* Task inputs
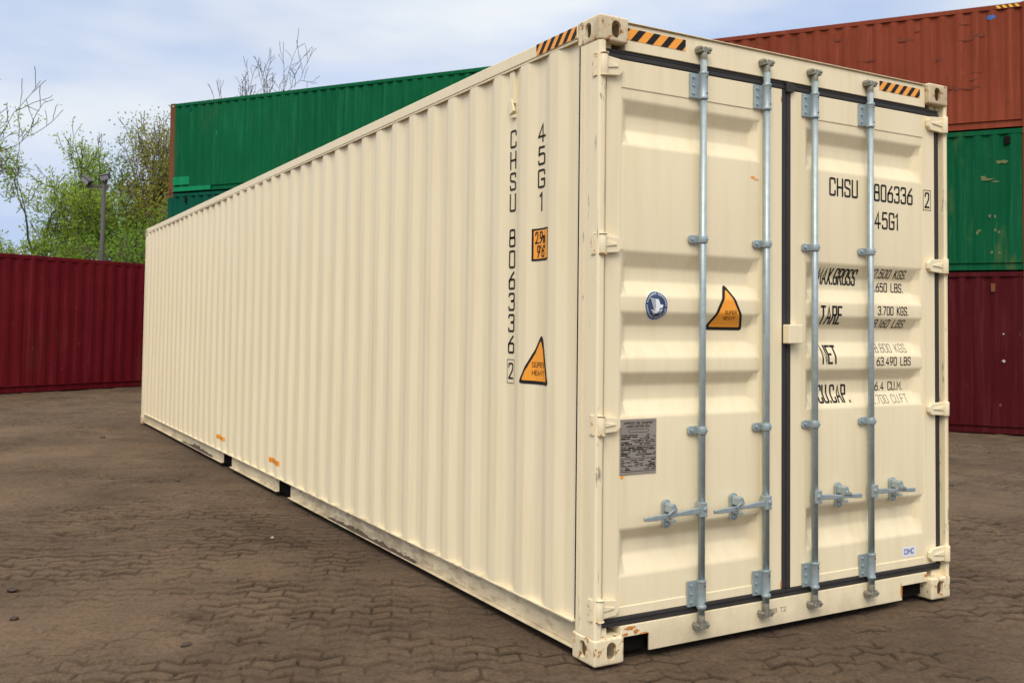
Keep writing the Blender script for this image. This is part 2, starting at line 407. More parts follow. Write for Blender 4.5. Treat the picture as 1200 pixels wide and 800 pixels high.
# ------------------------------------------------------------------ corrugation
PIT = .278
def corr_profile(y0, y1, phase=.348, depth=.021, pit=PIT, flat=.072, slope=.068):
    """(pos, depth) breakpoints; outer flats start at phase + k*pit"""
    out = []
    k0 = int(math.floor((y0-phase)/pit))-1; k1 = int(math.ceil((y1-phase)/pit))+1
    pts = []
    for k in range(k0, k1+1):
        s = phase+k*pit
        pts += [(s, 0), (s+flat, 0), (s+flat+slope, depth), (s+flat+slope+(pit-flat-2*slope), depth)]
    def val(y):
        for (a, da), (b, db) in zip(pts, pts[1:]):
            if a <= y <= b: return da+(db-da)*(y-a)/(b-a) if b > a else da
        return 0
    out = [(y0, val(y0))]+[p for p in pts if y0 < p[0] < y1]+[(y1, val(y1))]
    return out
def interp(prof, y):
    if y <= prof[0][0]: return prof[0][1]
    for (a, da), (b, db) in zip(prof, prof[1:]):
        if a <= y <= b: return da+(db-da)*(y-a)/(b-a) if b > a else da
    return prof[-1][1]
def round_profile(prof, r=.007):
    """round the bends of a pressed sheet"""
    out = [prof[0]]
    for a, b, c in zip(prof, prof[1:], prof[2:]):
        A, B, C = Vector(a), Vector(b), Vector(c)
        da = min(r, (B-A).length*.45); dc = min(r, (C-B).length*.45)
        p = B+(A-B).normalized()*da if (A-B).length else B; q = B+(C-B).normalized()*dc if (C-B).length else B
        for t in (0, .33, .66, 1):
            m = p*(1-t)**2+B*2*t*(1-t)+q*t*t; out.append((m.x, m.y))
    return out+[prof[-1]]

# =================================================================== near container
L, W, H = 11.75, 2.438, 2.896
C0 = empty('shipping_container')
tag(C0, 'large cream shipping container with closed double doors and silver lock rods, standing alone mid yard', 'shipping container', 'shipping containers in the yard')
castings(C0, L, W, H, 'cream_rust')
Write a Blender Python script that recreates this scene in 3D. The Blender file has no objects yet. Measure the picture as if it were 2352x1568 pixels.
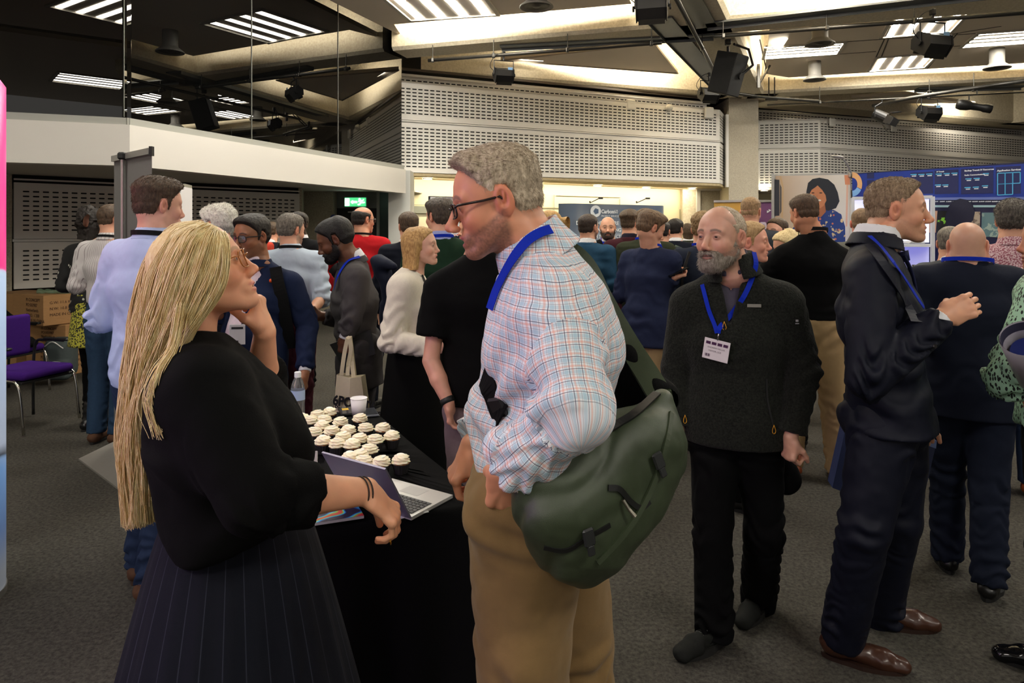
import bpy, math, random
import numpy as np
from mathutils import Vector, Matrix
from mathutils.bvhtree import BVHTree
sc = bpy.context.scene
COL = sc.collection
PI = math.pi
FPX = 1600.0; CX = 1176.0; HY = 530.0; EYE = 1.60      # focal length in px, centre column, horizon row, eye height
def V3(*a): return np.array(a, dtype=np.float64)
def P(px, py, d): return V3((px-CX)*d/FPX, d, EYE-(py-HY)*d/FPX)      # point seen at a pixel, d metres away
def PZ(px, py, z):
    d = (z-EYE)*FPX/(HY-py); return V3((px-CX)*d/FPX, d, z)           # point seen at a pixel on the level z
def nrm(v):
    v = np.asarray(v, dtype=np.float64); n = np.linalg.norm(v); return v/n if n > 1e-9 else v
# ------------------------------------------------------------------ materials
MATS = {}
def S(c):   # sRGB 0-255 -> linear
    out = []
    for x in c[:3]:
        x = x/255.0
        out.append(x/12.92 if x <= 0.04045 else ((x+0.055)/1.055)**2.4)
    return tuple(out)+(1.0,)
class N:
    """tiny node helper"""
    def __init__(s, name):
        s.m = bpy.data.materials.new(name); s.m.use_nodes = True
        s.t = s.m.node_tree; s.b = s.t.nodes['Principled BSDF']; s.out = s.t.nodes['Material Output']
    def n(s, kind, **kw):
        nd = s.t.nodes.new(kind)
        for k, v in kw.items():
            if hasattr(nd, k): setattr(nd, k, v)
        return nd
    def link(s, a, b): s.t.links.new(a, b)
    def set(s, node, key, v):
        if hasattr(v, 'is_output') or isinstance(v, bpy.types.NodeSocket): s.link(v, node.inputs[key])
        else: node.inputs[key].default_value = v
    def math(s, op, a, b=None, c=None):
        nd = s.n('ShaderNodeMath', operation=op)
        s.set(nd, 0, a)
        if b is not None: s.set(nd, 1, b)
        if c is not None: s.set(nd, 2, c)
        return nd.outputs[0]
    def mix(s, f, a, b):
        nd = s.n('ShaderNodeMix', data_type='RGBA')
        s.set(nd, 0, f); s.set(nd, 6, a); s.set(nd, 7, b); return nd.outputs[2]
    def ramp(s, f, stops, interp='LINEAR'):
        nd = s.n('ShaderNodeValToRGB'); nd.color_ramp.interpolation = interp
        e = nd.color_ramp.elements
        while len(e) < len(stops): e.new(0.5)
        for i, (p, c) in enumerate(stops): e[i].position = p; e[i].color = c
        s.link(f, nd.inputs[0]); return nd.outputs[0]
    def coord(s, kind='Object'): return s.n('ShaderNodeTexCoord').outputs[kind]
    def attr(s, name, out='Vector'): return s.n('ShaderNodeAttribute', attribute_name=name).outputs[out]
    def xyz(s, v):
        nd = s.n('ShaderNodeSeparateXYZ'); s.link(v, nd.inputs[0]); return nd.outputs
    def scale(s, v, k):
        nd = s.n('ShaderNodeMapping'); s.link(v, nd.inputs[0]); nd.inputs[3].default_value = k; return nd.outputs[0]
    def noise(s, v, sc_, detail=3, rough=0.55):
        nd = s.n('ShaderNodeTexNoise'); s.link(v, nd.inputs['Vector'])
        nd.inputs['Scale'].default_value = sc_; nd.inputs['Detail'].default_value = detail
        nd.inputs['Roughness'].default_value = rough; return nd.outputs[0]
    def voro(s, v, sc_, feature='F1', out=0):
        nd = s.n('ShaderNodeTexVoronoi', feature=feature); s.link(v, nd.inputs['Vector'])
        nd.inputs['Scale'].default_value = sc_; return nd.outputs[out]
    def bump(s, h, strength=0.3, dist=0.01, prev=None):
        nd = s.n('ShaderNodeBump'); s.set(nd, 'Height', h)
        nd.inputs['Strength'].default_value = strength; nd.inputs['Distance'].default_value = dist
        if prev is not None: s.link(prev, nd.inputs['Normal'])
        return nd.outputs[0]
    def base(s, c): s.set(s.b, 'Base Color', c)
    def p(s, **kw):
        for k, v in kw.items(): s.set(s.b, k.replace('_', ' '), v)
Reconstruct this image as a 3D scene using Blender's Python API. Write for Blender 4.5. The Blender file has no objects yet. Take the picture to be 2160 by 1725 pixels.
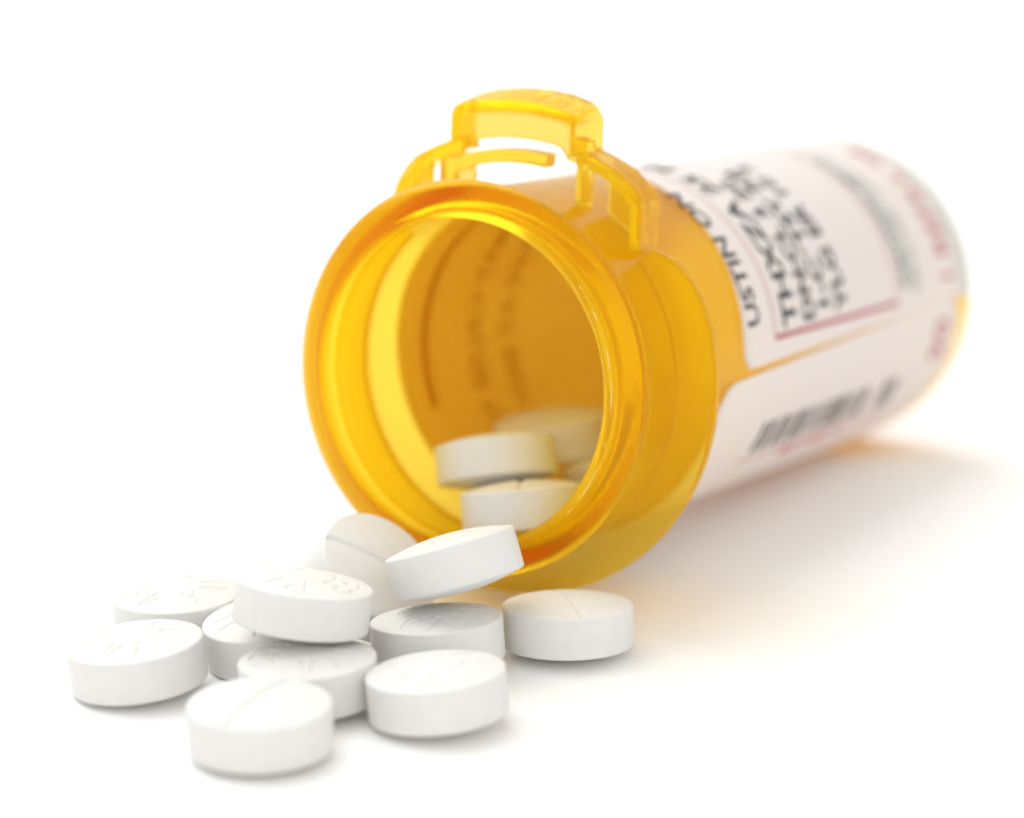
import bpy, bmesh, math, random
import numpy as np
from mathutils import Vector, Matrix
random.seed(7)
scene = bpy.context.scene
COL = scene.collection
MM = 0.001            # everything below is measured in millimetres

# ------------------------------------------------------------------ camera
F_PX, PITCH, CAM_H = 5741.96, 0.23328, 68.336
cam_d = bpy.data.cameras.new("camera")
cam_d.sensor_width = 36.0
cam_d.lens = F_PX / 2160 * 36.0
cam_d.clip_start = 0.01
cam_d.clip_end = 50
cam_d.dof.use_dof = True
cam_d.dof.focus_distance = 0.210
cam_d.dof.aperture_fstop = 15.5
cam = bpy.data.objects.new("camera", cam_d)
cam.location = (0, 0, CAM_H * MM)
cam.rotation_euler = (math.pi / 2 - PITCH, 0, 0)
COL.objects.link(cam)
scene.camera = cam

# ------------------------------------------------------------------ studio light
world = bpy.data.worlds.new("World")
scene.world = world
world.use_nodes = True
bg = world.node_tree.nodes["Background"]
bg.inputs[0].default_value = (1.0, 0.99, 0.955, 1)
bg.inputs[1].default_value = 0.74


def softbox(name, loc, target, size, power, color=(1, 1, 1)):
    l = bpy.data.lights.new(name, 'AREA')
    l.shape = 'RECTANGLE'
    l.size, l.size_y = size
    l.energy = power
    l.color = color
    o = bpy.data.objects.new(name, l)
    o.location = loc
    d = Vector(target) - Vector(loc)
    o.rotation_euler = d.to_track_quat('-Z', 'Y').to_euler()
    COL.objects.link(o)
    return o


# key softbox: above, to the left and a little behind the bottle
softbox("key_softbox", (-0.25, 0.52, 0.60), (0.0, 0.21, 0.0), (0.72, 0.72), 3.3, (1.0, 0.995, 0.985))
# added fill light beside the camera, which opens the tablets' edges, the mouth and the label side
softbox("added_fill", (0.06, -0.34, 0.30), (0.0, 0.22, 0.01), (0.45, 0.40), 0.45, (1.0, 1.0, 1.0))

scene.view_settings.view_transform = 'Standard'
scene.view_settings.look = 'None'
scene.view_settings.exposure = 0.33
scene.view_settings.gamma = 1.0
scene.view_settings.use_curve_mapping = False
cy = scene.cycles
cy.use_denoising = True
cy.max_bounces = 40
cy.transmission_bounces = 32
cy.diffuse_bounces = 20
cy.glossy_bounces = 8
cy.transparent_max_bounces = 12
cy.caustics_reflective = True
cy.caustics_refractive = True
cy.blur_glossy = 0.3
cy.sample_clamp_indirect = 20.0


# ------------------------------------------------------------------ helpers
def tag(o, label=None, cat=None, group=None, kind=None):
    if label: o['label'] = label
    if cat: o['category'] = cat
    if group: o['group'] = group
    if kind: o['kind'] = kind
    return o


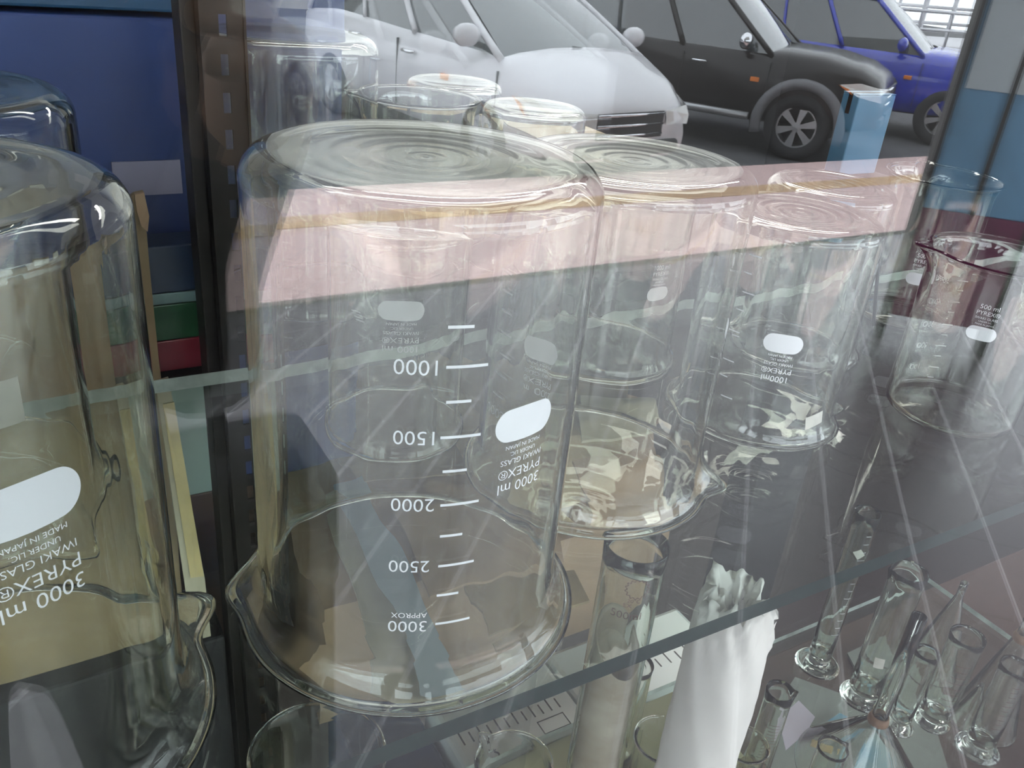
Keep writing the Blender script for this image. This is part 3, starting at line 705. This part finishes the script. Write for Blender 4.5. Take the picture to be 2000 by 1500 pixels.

* What you have to do
Review the material and copy each line in which the word "part" appears.

* Task output
Keep writing the Blender script for this image. This is part 2, starting at line 407. More parts follow. Write for Blender 4.5. Treat the picture as 1200 pixels wide and 800 pixels high.
Keep writing the Blender script for this image. This is part 3, starting at line 705. This part finishes the script. Write for Blender 4.5. Take the picture to be 2000 by 1500 pixels.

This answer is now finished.